***** Raw data *****

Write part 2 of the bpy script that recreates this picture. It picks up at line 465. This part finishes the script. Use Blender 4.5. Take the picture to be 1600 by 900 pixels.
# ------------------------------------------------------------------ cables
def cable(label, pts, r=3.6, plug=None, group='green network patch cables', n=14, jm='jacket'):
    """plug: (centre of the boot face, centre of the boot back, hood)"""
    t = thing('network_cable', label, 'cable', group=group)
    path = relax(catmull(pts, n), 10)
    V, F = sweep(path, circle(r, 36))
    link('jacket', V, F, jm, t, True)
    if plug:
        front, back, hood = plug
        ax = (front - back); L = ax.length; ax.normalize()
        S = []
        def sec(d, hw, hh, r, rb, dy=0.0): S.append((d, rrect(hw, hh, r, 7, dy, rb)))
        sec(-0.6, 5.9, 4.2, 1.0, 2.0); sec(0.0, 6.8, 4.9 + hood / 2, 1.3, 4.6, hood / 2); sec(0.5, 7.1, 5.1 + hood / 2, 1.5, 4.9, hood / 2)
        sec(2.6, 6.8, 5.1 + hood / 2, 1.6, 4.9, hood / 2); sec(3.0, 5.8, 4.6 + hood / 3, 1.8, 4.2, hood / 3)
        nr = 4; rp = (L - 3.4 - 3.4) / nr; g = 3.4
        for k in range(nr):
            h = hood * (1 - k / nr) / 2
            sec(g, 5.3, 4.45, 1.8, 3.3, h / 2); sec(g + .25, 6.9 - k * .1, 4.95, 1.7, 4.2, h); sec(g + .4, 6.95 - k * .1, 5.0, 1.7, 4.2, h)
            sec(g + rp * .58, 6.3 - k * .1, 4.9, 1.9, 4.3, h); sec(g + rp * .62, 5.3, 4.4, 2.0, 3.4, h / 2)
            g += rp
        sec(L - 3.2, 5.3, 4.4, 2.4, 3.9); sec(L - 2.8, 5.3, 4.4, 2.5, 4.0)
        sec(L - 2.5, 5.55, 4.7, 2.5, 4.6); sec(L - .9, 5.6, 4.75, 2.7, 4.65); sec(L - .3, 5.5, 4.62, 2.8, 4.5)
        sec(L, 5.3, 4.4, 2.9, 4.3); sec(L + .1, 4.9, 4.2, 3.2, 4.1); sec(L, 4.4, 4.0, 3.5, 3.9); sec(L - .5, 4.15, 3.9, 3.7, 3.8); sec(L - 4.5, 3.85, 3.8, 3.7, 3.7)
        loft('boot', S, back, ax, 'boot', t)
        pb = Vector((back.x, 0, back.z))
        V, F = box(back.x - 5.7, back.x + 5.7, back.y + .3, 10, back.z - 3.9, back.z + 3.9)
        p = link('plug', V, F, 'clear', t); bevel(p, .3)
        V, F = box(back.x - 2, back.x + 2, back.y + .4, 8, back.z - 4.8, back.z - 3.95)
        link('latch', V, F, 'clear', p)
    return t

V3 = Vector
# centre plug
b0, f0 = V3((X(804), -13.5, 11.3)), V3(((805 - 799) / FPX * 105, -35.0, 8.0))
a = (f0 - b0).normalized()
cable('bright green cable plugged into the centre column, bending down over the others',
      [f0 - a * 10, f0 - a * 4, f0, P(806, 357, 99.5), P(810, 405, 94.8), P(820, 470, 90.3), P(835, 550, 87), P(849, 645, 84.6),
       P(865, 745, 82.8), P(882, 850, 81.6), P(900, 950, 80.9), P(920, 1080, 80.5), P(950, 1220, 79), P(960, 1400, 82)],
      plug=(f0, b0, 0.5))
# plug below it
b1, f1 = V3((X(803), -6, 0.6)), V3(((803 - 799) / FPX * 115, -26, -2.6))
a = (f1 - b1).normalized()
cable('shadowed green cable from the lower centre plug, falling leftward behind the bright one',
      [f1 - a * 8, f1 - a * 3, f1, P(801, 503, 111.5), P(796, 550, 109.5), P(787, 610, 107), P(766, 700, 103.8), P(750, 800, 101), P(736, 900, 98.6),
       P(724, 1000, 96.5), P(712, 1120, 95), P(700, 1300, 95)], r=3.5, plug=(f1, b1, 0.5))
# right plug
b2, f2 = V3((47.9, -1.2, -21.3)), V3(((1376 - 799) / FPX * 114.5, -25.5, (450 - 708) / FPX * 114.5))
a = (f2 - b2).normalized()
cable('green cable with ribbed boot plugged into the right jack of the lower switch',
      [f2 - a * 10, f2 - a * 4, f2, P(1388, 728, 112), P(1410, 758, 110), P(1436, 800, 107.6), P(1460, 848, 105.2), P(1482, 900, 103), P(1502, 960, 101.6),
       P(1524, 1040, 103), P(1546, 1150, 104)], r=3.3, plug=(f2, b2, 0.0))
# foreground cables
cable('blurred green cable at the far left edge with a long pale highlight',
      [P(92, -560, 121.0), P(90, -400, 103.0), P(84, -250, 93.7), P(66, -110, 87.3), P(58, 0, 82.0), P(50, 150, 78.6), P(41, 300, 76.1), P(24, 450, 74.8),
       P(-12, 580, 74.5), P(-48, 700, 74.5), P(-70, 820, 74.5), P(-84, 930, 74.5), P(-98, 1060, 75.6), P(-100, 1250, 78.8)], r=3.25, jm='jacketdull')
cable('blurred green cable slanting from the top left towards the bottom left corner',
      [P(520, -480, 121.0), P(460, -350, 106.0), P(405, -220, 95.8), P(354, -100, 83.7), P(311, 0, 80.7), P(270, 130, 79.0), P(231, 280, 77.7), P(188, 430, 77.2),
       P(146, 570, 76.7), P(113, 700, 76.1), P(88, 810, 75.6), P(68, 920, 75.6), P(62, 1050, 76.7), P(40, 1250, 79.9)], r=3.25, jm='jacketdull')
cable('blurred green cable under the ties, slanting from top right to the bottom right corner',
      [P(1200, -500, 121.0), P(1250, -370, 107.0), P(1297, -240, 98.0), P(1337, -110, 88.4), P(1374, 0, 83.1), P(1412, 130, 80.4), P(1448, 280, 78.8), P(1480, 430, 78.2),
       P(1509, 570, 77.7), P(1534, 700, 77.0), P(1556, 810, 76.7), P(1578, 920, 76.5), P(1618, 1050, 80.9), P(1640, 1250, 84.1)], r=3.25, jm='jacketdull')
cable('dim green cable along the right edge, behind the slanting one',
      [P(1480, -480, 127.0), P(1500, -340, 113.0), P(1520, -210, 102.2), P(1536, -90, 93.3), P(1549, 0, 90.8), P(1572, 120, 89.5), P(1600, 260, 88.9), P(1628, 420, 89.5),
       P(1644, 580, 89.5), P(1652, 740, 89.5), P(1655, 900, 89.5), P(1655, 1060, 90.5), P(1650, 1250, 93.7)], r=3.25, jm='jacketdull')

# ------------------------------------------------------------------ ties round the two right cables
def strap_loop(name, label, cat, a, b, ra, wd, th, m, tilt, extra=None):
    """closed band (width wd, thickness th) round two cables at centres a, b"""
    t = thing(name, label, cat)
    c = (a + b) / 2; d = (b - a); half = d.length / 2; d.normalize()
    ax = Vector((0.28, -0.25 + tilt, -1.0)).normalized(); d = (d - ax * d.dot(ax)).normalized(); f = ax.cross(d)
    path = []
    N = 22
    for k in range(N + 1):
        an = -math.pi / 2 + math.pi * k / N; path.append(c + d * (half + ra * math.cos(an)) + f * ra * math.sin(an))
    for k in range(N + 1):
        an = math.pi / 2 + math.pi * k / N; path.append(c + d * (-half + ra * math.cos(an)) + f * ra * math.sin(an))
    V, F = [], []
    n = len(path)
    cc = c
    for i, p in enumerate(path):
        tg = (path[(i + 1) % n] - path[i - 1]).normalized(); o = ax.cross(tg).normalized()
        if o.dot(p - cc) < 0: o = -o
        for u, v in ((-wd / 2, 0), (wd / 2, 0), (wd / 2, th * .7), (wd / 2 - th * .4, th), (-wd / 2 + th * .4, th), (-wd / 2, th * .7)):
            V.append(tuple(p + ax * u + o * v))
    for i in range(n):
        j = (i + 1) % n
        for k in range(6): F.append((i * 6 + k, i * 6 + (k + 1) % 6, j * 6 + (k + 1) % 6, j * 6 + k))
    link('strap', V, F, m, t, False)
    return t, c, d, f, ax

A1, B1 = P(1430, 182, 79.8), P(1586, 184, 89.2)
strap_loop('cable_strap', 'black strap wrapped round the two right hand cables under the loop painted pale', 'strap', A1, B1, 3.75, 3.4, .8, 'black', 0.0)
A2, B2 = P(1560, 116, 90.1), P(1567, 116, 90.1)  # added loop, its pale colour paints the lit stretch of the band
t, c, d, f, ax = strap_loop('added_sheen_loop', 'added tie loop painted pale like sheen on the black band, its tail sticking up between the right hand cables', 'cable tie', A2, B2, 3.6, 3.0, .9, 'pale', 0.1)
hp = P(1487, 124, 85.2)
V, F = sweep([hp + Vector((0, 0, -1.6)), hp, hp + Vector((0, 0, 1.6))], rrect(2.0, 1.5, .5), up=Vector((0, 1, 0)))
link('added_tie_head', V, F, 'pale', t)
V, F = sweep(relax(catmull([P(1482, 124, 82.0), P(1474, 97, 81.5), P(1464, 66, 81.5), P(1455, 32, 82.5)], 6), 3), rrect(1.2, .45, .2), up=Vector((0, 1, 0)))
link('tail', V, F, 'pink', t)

*****

§ Task requirements
Every line from the one containing "78.8)], r=3.25, jm='jacketdull')" through the one containing "93.7)], r=3.25, jm='jacketdull')" is to be given again exactly, both ends included, and no line outside that range.

§ Finished task
       P(-12, 580, 74.5), P(-48, 700, 74.5), P(-70, 820, 74.5), P(-84, 930, 74.5), P(-98, 1060, 75.6), P(-100, 1250, 78.8)], r=3.25, jm='jacketdull')
cable('blurred green cable slanting from the top left towards the bottom left corner',
      [P(520, -480, 121.0), P(460, -350, 106.0), P(405, -220, 95.8), P(354, -100, 83.7), P(311, 0, 80.7), P(270, 130, 79.0), P(231, 280, 77.7), P(188, 430, 77.2),
       P(146, 570, 76.7), P(113, 700, 76.1), P(88, 810, 75.6), P(68, 920, 75.6), P(62, 1050, 76.7), P(40, 1250, 79.9)], r=3.25, jm='jacketdull')
cable('blurred green cable under the ties, slanting from top right to the bottom right corner',
      [P(1200, -500, 121.0), P(1250, -370, 107.0), P(1297, -240, 98.0), P(1337, -110, 88.4), P(1374, 0, 83.1), P(1412, 130, 80.4), P(1448, 280, 78.8), P(1480, 430, 78.2),
       P(1509, 570, 77.7), P(1534, 700, 77.0), P(1556, 810, 76.7), P(1578, 920, 76.5), P(1618, 1050, 80.9), P(1640, 1250, 84.1)], r=3.25, jm='jacketdull')
cable('dim green cable along the right edge, behind the slanting one',
      [P(1480, -480, 127.0), P(1500, -340, 113.0), P(1520, -210, 102.2), P(1536, -90, 93.3), P(1549, 0, 90.8), P(1572, 120, 89.5), P(1600, 260, 88.9), P(1628, 420, 89.5),
       P(1644, 580, 89.5), P(1652, 740, 89.5), P(1655, 900, 89.5), P(1655, 1060, 90.5), P(1650, 1250, 93.7)], r=3.25, jm='jacketdull')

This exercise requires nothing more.